How to Forgive More Easily
We remember those long nights in the first year of our marriage. In the infancy of his career, Byron was often late home from work as he juggled the demands on his time. Initially, Francine was so grateful when he finally arrived that she didn’t register the hurt that his lateness caused.
Over time and repetition, however, this grew to be a major issue between us. Byron’s lateness fed Francine’s anxiety and sense of abandonment, and her chilly greeting triggered his sense of failure. Neither of us felt supported by the other.
A breakthrough came when Francine wrote a letter to Byron explaining why she was reacting the way she was and asking for his forgiveness. Byron readily responded with a sincere apology for his part.
Until this heartfelt reconciliation, neither of us fully understood what was happening for the other. It was a valuable lesson for us; what seemed like a minor, even petty, thing, was capable of tearing a major hole in our unity.
Over the years, we’ve become practiced at forgiveness. We seem to be in particular need of this skill, perhaps more so than some of our colleagues who are blessed with a less contentious relationship.
Here are three tips we’ve found makes forgiveness a little easier.
1: Don’t rush to assumptions of intent
So often we jump to negative judgement when there was no ill intent or malice actually there. It’s natural to make an interpretation about what an upsetting situation or behaviour means but fixing it in place with no room for modification is a recipe for heartache.
When we hold our interpretations lightly rather than lock on to them, we leave space for new information to illuminate our spouse’s true intentions. Moreover, we’ll avoid reciprocating the hurt through our condemnation of our spouse without foundation.
2: Managing expectations
Marriage comes with a whole lot of expectations of each other. Some of these are discussed together and are explicit – like the expectation of fidelity that is part of the wedding vows. Most expectations however are implicit and are often never even voiced.
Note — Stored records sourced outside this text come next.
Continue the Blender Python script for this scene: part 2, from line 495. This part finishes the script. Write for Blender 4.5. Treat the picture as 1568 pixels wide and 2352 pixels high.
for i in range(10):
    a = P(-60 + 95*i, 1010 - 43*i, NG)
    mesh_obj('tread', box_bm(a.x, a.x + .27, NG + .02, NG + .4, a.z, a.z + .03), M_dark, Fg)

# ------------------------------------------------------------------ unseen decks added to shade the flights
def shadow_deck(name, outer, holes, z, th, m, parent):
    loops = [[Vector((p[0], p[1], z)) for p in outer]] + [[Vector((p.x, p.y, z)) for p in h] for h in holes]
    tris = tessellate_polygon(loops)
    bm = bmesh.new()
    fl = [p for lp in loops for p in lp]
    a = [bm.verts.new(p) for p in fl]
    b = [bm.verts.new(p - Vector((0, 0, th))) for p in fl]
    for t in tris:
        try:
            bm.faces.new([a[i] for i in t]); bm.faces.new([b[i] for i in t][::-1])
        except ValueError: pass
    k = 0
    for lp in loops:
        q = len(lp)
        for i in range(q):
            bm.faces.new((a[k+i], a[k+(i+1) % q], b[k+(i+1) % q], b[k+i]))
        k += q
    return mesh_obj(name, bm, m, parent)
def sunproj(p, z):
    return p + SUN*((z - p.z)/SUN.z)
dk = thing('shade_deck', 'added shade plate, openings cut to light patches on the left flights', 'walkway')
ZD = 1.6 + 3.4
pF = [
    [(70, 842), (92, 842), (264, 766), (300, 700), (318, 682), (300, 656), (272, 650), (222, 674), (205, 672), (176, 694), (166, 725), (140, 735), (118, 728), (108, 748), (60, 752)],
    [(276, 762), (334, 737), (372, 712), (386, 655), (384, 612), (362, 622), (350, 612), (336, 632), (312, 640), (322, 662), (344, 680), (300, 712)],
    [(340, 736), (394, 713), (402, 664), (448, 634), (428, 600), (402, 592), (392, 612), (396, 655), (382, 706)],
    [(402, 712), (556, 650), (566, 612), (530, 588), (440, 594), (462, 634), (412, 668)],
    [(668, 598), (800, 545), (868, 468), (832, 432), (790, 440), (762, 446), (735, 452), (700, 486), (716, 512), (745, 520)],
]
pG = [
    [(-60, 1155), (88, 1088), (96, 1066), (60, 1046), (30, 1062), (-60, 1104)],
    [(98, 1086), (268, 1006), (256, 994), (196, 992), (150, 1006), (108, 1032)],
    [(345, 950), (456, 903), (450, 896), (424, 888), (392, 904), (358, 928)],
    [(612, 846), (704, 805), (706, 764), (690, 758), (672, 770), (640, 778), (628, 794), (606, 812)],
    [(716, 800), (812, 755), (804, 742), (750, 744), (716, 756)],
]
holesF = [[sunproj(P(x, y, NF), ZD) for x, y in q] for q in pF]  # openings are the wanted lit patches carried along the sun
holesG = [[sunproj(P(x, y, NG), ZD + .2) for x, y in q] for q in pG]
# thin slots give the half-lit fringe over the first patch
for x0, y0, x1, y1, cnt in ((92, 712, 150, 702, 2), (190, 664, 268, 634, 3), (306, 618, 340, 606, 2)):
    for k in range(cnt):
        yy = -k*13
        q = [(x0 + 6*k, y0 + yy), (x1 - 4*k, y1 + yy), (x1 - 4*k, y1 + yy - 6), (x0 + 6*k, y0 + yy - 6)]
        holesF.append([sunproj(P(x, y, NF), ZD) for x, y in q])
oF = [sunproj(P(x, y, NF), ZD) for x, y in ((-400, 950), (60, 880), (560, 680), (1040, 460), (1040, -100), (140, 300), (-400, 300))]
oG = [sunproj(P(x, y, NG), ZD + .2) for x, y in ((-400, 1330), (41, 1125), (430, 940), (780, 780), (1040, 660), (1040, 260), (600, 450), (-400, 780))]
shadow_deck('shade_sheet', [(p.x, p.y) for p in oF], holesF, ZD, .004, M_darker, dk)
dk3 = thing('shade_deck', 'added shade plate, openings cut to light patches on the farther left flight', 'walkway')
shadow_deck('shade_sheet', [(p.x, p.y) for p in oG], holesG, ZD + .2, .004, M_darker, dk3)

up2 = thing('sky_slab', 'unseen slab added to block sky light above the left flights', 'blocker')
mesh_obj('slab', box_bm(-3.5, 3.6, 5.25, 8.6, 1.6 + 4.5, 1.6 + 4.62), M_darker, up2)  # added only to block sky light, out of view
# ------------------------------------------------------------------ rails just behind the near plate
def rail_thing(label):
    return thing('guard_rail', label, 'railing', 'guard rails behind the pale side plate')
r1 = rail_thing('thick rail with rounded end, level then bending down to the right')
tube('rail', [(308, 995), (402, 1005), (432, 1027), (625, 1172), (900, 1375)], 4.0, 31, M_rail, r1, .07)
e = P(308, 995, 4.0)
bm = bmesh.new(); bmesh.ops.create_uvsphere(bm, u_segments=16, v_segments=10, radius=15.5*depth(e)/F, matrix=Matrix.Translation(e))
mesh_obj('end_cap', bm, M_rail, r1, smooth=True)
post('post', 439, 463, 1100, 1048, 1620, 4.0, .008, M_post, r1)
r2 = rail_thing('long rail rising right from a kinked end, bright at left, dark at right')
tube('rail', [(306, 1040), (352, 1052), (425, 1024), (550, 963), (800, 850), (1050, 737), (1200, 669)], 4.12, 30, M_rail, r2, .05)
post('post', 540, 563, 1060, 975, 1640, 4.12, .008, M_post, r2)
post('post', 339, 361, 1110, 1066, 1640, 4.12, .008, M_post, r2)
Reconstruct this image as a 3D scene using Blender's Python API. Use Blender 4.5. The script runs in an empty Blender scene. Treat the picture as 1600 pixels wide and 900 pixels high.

Like the expectation that Byron would be home at a regular time from work – something that was normal in Francine’s family of origin, but not in Byron’s. This implicit expectation was lurking in the background priming Francine for hurt without Byron even being aware of it.
If you’ve ever said, or your spouse has said to you: “I can’t read your mind – you need to tell me what you want!” – chances are you are talking about unvoiced, implicit expectations. Rather than second-guessing each other, try to be clear about what your desire from each other and have a conversation about it.
3: Say the words of forgiveness
It’s interesting to note how common it is for us to say ‘sorry’. We even say ‘sorry’ to complete strangers such as … “I’m sorry to bother you but could you give me directions?”.
Saying ‘sorry’ and expressing our regret and sorrow to each other is important, but it’s not usually enough for serious forgiveness and reconciliation. When we’ve hurt each other, we need to explicitly ask for forgiveness, and we need to say “Yes, I forgive you” when we give it.
The words of forgiveness are powerful. Saying them out loud, as opposed to merely thinking them, makes them efficacious – that is, they help make forgiveness happen.
Mistakes are inevitable in relationships, especially in one as intimate as marriage. The willingness to forgive each other is perhaps the single most important practice a couple can adopt… and we all have plenty of opportunities to practice.
Even more important than saying “I’m sorry” is first saying “Please forgive me.” Saying “I’m sorry” relieves yourself of the burden of all wrongdoing without making yourself vulnerable and opening yourself to your spouse’s forgiveness, love and compassion and a chance for deep healing in the relationship.